Выбрать главу

И смотрите, как исподволь оспаривает он “Пилигримов” Бродского, смолоду словно закодировавшего в эту лирическую пьесу всю дальнейшую психологию своего лирического героя: горьковатый скепсис и экзистенциальную оппозицию Божественному миропорядку. У Бродского: “И быть над землей закатам, / И быть над землей рассветам. / Удобрить ее солдатам. / Одобрить ее поэтам”. У Губанова: “Родина, моя родина. / Белые облака. / Пахнет черной смородиной / Ласковая рука. / Тишь твоя заповедная / Грозами не обкатана, / Высветлена поэтами, / Выстрадана солдатами”.

Губанов — талант очень национальный, русский до мозга костей. Россия, Родина ему и мать, и мачеха, и жена.
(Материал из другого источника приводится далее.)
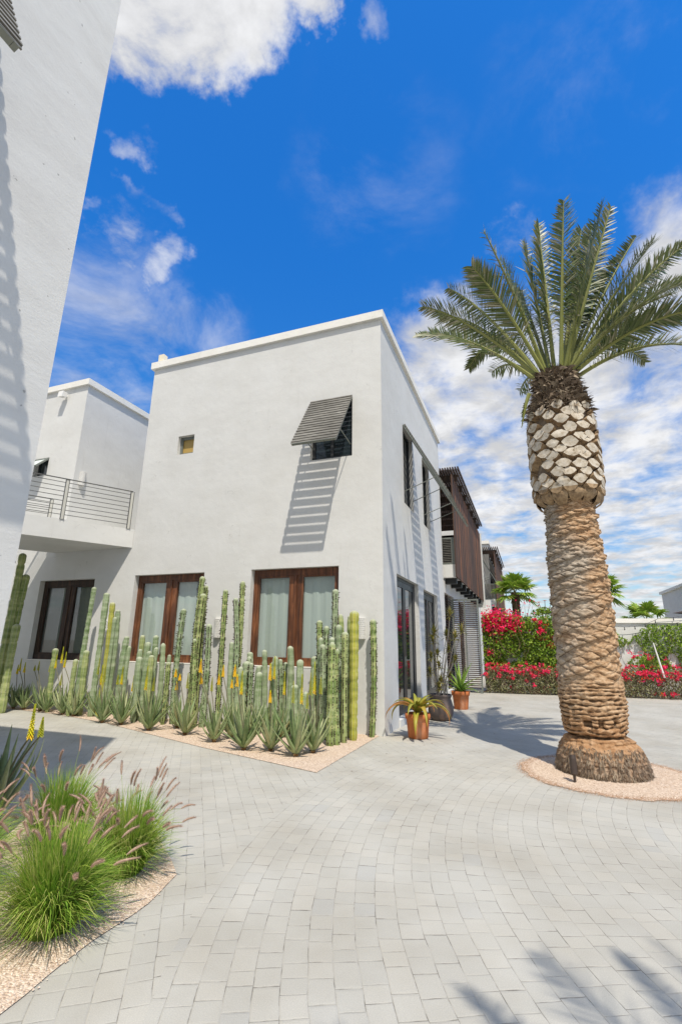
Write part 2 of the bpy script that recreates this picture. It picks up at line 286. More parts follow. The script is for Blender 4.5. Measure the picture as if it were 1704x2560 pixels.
# palm trunk
m = mat('palm_bark', (.3, .2, .1), .95, spec=.1); t = m.node_tree
at = N(t, 'ShaderNodeAttribute', attribute_name='hgt'); n = tex(t, coord='Pos', scale=11, detail=7, rough=.7, sc3=(1, 1, 2.2)); n2 = tex(t, coord='Pos', scale=1.6, detail=3); n3 = tex(t, coord='Pos', scale=45, detail=5, rough=.7, sc3=(1.5, 1.5, .4))
c = ramp(t, n, [(.28, (.16, .09, .05)), (.44, (.36, .22, .12)), (.58, (.52, .36, .22)), (.8, (.68, .55, .41))])
fz = N(t, 'ShaderNodeSeparateXYZ'); gp = N(t, 'ShaderNodeNewGeometry'); L(t, gp.outputs['Position'], fz.inputs[0])
greyf = mth(t, 'MULTIPLY', sstep(t, mth(t, 'ADD', mth(t, 'MULTIPLY', mth(t, 'SUBTRACT', 3.2, fz.outputs[0]), .9), mth(t, 'MULTIPLY', n2, 1.5)), .62, 1.15), mth(t, 'MULTIPLY', sstep(t, fz.outputs[2], .7, 1.5), .8))  # grey weathering on the left, with the unlit side put into the colour
c = mixc(t, greyf, c, ramp(t, n, [(.28, (.15, .13, .105)), (.5, (.36, .32, .26)), (.75, (.56, .52, .45))]))
c = mixc(t, mth(t, 'MULTIPLY', sstep(t, fz.outputs[2], .85, .40), .40), c, (.40, .20, .085))
c = mixc(t, sstep(t, fz.outputs[2], .36, .10, 0, .55), c, ramp(t, n3, [(.35, (.10, .075, .055)), (.65, (.42, .37, .31))]))
c = mixc(t, sstep(t, at.outputs['Fac'], .50, .04, 0, .9), c, (.075, .045, .025))
basec(m, c); bump(m, mth(t, 'ADD', n, n3), .7, .015); M['bark'] = m
m = mat('cut_boot_face', (.55, .5, .42), .9); t = m.node_tree; n = tex(t, coord='Pos', scale=16, detail=5, rough=.65); basec(m, ramp(t, n, [(.3, (.28, .22, .14)), (.45, (.46, .40, .31)), (.7, (.62, .57, .48))])); bump(m, n, .4, .008); M['boot'] = m
m = mat('boot_side', (.2, .12, .06), .95); t = m.node_tree; n = tex(t, coord='Pos', scale=14, detail=6, rough=.7); basec(m, ramp(t, n, [(.3, (.12, .08, .045)), (.5, (.30, .205, .115)), (.8, (.50, .37, .22))])); bump(m, n, .6, .01); M['bootside'] = m
M['fibre'] = plantmat('palm_fibre', [(.2, (.06, .042, .03)), (.5, (.17, .125, .085)), (.8, (.38, .31, .22))], scale=9, rough=.95)
M['bronze'] = mat('bronze_fixture', (.075, .055, .045), .5, .4)
M['curb'] = mat('curb_concrete', (.33, .32, .29), .9)

# ---------------------------------------------------------------- mesh helpers
class MB:
    def __init__(s): s.v = []; s.f = []; s.m = []; s.a = {}
    def add(s, vs, fs, mi=0):
        k = len(s.v); s.v += [tuple(p) for p in vs]; s.f += [tuple(i + k for i in f) for f in fs]; s.m += [mi] * len(fs); return k
    def quad(s, a, b, c, d, mi=0): s.add([a, b, c, d], [(0, 1, 2, 3)], mi)
    def box(s, x0, x1, y0, y1, z0, z1, mi=0):
        s.add([(x, y, z) for z in (z0, z1) for y in (y0, y1) for x in (x0, x1)],
              [(0, 2, 3, 1), (4, 5, 7, 6), (0, 1, 5, 4), (2, 6, 7, 3), (0, 4, 6, 2), (1, 3, 7, 5)], mi)
    def bar(s, a, b, w_, h_, up=(0, 0, 1), mi=0):
        a = Vector(a); b = Vector(b); d = (b - a).normalized(); u = Vector(up); sd = d.cross(u)
        if sd.length < 1e-4: sd = d.cross(Vector((1, 0, 0)))
        sd.normalize(); u = sd.cross(d).normalized(); sd *= w_ / 2; u = u * (h_ / 2)
        s.add([a - sd - u, a + sd - u, a + sd + u, a - sd + u, b - sd - u, b + sd - u, b + sd + u, b - sd + u],
              [(0, 3, 2, 1), (4, 5, 6, 7), (0, 1, 5, 4), (1, 2, 6, 5), (2, 3, 7, 6), (3, 0, 4, 7)], mi)
    def tube(s, pts, rs, n=8, mi=0, cap=True):
        pts = [Vector(p) for p in pts]; k0 = len(s.v); prev = None
        if not hasattr(rs, '__len__'): rs = [rs] * len(pts)
        for i, p in enumerate(pts):
            d = (pts[min(i + 1, len(pts) - 1)] - pts[max(i - 1, 0)]).normalized()
            if prev is None: prev = d.orthogonal().normalized()
            x = (prev - d * prev.dot(d)).normalized(); prev = x; y = d.cross(x)
            for j in range(n): a = 2 * PI * j / n; s.v.append(tuple(p + (x * math.cos(a) + y * math.sin(a)) * rs[i]))
        for i in range(len(pts) - 1):
            for j in range(n):
                a = k0 + i * n + j; b = k0 + i * n + (j + 1) % n; s.f.append((a, b, b + n, a + n)); s.m.append(mi)
        if cap:
            s.f.append(tuple(k0 + j for j in reversed(range(n)))); s.m.append(mi)
            e = k0 + (len(pts) - 1) * n; s.f.append(tuple(e + j for j in range(n))); s.m.append(mi)
    def lathe(s, prof, c, n=32, mi=0):
        k0 = len(s.v)
        for (r, z) in prof:
            for j in range(n): a = 2 * PI * j / n; s.v.append((c[0] + r * math.cos(a), c[1] + r * math.sin(a), c[2] + z))
        for i in range(len(prof) - 1):
            for j in range(n): a = k0 + i * n + j; b = k0 + i * n + (j + 1) % n; s.f.append((a, b, b + n, a + n)); s.m.append(mi)
    def ribbon(s, pts, ws, side, mi=0, fold=0.0, nrm=None):
        k0 = len(s.v); n = len(pts)
        for i, p in enumerate(pts):
            p = Vector(p); sd = Vector(side) * ws[i]
            if fold and nrm is not None:
                s.v += [tuple(p - sd + Vector(nrm) * ws[i] * fold), tuple(p), tuple(p + sd + Vector(nrm) * ws[i] * fold)]
            else: s.v += [tuple(p - sd), tuple(p + sd)]
        q = 3 if (fold and nrm is not None) else 2
        for i in range(n - 1):
            for j in range(q - 1):
                a = k0 + i * q + j; s.f.append((a, a + 1, a + 1 + q, a + q)); s.m.append(mi)
    def build(s, name, mats, parent=None, origin=None, smooth=False):
        if not isinstance(mats, (list, tuple)): mats = [mats]
        o0 = Vector(parent['_o']) if parent is not None else Vector(origin or (0, 0, 0))
        org = Vector(origin) if origin is not None else o0
        me = bpy.data.meshes.new(name); me.from_pydata([tuple(Vector(v) - org) for v in s.v], [], s.f)
        for m_ in mats: me.materials.append(M[m_] if isinstance(m_, str) else m_)
        if len(mats) > 1: me.polygons.foreach_set('material_index', s.m)
        for k_, vals in s.a.items():
            at_ = me.attributes.new(k_, 'FLOAT', 'POINT'); at_.data.foreach_set('value', vals)
        if smooth: me.polygons.foreach_set('use_smooth', [True] * len(me.polygons))
        me.update()
        ob = bpy.data.objects.new(name, me); sc.collection.objects.link(ob)
        if parent is not None: ob.parent = parent; ob.location = org - Vector(parent['_o'])
        else: ob.location = org
        ob['_o'] = tuple(org)
        return ob
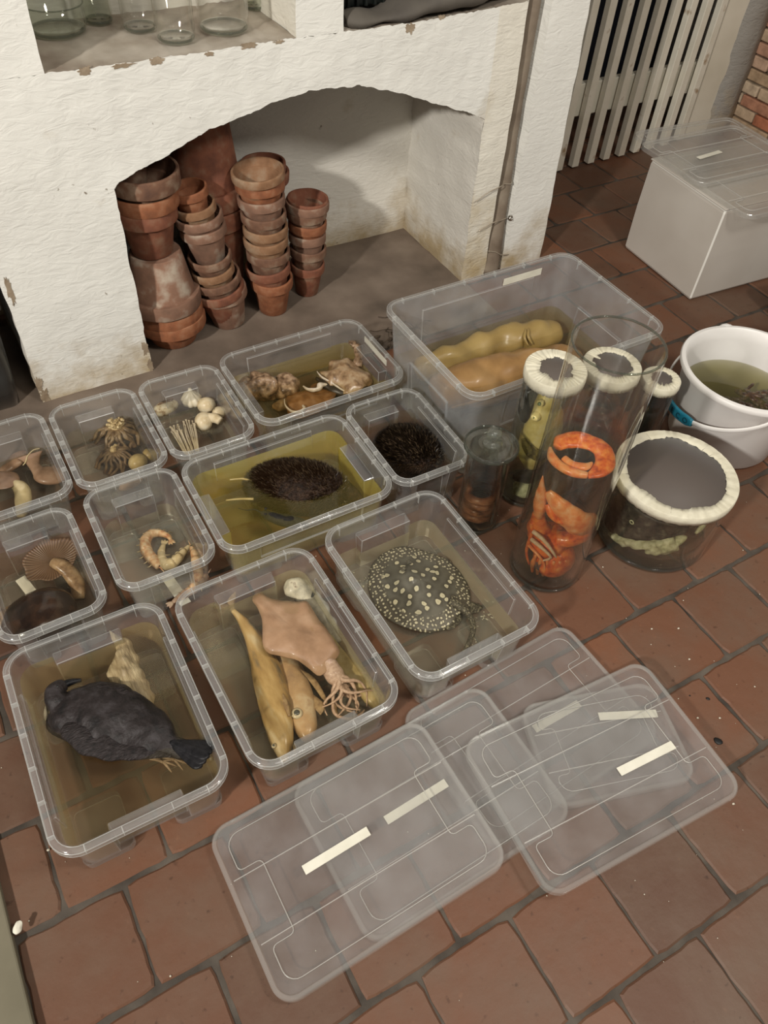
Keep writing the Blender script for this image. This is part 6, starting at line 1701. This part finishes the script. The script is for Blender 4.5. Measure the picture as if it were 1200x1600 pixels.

И поздняя его лирика — лирика поэта, знающего, что такое катарсис. В свинцово-безнадежном начале 80-х, оттесненный судьбой на периферию культурной жизни, он пишет стихотворение такой лирической силы, что невозможно не изумиться.

Твоя грудь, как две капли, —

Вот-вот — упадут.

Какое простое и замечательное перетекание единственного числа — во множественное: тут все — и соблазн, и тяжесть, и материнство.

Я бы жил с тобой на Капри —

А то — украдут.

Золото волос и очи —

Дикий янтарь.

Я бы хранил, как молитву к ночи,

Как алтарь.

Псов сторожевых разбросал букеты, —

поразительный “на грани фола” образ: цепные псы рвутся с поводков в разные стороны —

Чтоб знал всяк вор,

И перевешал бы всех поэтов

У ближних гор.

Безусловная точность эпитета: попробуйте заменить на “дальних” — ничего не получится. И дальше — так же прекрасно, тогда как у другого было бы безвкусно:

Я бы осыпал тебя цветами

Всех сортов.

Пока не стала бы ты — седая,

Как сто садов.

Твою невинность и невиновность

Боготворя,

Я бы приказал ввести как новость

В букварях...

Казалось бы, штамп на штампе, порой доходит до примитива, а все вместе свежо и сильно.

Тогда не знали мы еще таких понятий, как “энергетика” и “моторика”, которые склоняются теперь критиками к месту и не к месту во всех падежах. Но как раз именно их-то, мнится, и не хватает современной поэзии, сплошь и рядом словно высосанной из пальца. И этого не способна прикрыть никакая критическая раскрутка. А у Губанова за текстом такая энергия, что нередко держит на плаву даже провальное. Держит часто, но, конечно же, не всегда. А потому чистота и захламленность у него соседствуют, увы, повсеместно.

Впрочем, а у кого этого нет? Плохих стихов не писали разве что Пушкин, зрелый Лермонтов, а в прошлом веке — Ахматова, Мандельштам; старался не писать Ходасевич. За что, впрочем, и был бит Г. Ивановым, противопоставлявшим ему Блока: “Стихи Блока — „растрепанная” путаница, поэзия взлетов и падений, и падений в ней, конечно, в тысячу раз больше”4. А у Ходасевича, мол, “пресное, постижимое совершенство”. Быть может, и так, но чрезмерная не... отцеженность текстов Блока по сравнению с вышеупомянутыми мастерами очень заметна, не хватало ему поэтической экономии, требовательности к из-под пера выходящему... И это при гениальнейших его взлетах.

Еще хуже — обилие “ватных” текстов в целях симуляции “эпического начала” и укрупнения гонораров, чем сплошь и рядом грешили советские стихотворцы.

Но если обойтись без таких привнесенных из житейского моря крайностей, то это только кажется, что поэт выбирает, каким путем идти: “путем зерна” или вольной песни. Тип сознания не выбирают, и авторская поэтика — не выработанный волею стиль, а дело природное. Одни пишут, словно впадая в транс, и суеверно боятся последующей рационалистической обработки. Другие ставят создаваемое под контроль совершенства. В первом случае поэту грозит творческое хлыстовство, во втором — превращение в “мраморную муху”. Лучшие стихи осуществляются все-таки на спайке вдохновения с ремеслом. Весьма редкая спайка, но потому и прекрасные стихи — вещь не частая. Хотя в любом случае настоящее стихотворение прежде всего продукт вдохновения, а не задействованного стихослогательного умения. И накал вдохновенности, продиктовавшей стихотворение, остается при нем всегда и по большому счету не убывает во времени.